Bournemouth's Stance on Kroupi: No Sale, No Talks
Bournemouth have drawn the line. Not in pencil, not in light sand. In concrete.
Eli Junior Kroupi is not for sale this summer. Not to Paris Saint-Germain. Not to Real Madrid. Not to Arsenal, Liverpool or Manchester United. Not for £80m. Not for £100m. Not for anything.
Inside the Vitality Stadium, the message is blunt: there are no talks, no negotiations, no softening of the stance. The 19-year-old is locked into Bournemouth’s long-term project and the club have no intention of even opening the door a crack.
This is not a bargaining position. It is a refusal.
A new era, but no fire sale
The south coast club have already absorbed one major change. Andoni Iraola, the coach who helped shape Kroupi’s breakthrough season, has gone, taking over at Liverpool and instantly fuelling the rumour mill around his former protégé.
Bournemouth’s response has been to go the other way. Rather than cashing in on their most valuable assets to fund a rebuild under Marco Rose, they are trying to hand their new manager the strongest possible squad to work with.
Kroupi sits at the heart of that plan.
The teenager’s first full Premier League campaign was electric: 13 goals, a constant threat, and a growing reputation as one of the most exciting young forwards in Europe. Perform like that at 19 and the sharks circle quickly.
They have.
Europe’s elite watching – but shut out
PSG have tracked his rise closely. Real Madrid have watched too, quietly monitoring the Frenchman’s development. In England, the interest has been louder.
Arsenal have scouted him. Liverpool, with Iraola now at Anfield and still a huge admirer of the player he nurtured on the south coast, have kept an especially close eye. Manchester United are in the queue as well, another heavyweight club who like what they see.
The speculation has snowballed, talk even emerging of Kroupi having a preferred destination in mind for whenever he does move. Bournemouth’s reaction has been to plant their flag firmly in the ground before the noise becomes deafening.
Inside the club, they see it for what they believe it is: talk.
There is no internal expectation that Kroupi leaves this summer. Every plan being drawn up for Rose’s first campaign includes the teenager as a central figure. At the very least, Bournemouth are working on the assumption that he stays for another season.
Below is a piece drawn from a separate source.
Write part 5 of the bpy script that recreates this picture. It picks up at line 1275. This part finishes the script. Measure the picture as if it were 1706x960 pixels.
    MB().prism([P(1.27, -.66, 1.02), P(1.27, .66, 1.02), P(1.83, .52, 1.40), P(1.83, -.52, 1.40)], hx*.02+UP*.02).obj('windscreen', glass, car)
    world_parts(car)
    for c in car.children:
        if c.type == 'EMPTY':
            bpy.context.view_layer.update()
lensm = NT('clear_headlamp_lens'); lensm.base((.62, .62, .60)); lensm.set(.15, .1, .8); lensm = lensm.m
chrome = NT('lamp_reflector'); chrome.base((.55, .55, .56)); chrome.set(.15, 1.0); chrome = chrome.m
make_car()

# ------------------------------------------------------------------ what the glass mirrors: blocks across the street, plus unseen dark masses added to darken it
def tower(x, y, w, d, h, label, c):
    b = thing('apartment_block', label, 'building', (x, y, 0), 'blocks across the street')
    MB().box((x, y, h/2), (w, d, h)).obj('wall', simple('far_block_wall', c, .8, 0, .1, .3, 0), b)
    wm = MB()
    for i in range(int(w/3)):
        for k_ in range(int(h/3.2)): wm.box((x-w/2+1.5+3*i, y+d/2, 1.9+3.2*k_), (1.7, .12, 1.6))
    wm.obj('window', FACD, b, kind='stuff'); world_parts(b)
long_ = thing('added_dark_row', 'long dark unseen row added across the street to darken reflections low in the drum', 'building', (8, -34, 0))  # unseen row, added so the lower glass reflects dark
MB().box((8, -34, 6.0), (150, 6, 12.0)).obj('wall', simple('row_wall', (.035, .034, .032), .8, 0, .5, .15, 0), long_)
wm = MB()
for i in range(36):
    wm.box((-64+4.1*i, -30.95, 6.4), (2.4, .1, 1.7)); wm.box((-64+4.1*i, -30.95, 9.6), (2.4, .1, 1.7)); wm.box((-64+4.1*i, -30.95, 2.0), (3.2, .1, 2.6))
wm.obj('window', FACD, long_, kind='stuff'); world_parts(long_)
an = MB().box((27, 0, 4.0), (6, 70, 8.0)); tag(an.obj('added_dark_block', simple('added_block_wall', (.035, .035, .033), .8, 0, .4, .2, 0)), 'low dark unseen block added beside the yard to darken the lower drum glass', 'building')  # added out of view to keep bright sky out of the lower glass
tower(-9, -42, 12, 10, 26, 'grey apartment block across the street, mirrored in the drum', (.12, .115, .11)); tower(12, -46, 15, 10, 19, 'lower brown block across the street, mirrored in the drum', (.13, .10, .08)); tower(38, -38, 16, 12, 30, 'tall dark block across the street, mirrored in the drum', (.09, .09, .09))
Contract power and no escape hatch
Part of their confidence comes from the paperwork.
Kroupi is under contract at Bournemouth until 2030. There is no release clause. No pre-agreed escape route. No figure that automatically triggers a decision.
Crucially, the club are not under financial pressure to sell. They do not need a big fee to balance the books, and they do not need to sacrifice their brightest star to fund Rose’s ideas. That combination – a long deal, no clause, no financial strain – gives Bournemouth complete control over his future.
They can ignore offers. All of them.
Fresh terms for Kroupi have not been ruled out, but there is no rush. With six years already on the deal and the club comfortable with its strength, they can afford to wait for the right moment.
Building around youth, not selling it
Kroupi is not the only young cornerstone they are determined to keep.
Alex Scott, another highly-rated talent and already an England Under-21 international, is the subject of similarly firm resistance. Bournemouth want him on a new contract and see him, like Kroupi, as a pillar of what comes next rather than a saleable asset to fund the present.
The strategy is clear: build, don’t break.
Rose arrives with a reputation for structure and development, and Bournemouth intend to give him the raw materials to push the club on rather than start again from scratch. Losing Kroupi now would cut against everything they are trying to construct.
So the stance hardens.
Admiration from across Europe? Acknowledged. The inevitability that a 19-year-old scoring 13 Premier League goals will attract giants? Accepted. But Bournemouth’s position is unchanged.
They will not cash in. They will not negotiate. They will not blink.
As Rose prepares for his first season in charge, Bournemouth expect their most coveted young forward to be exactly where they believe he should be: leading the line at the Vitality Stadium, not lighting up someone else’s.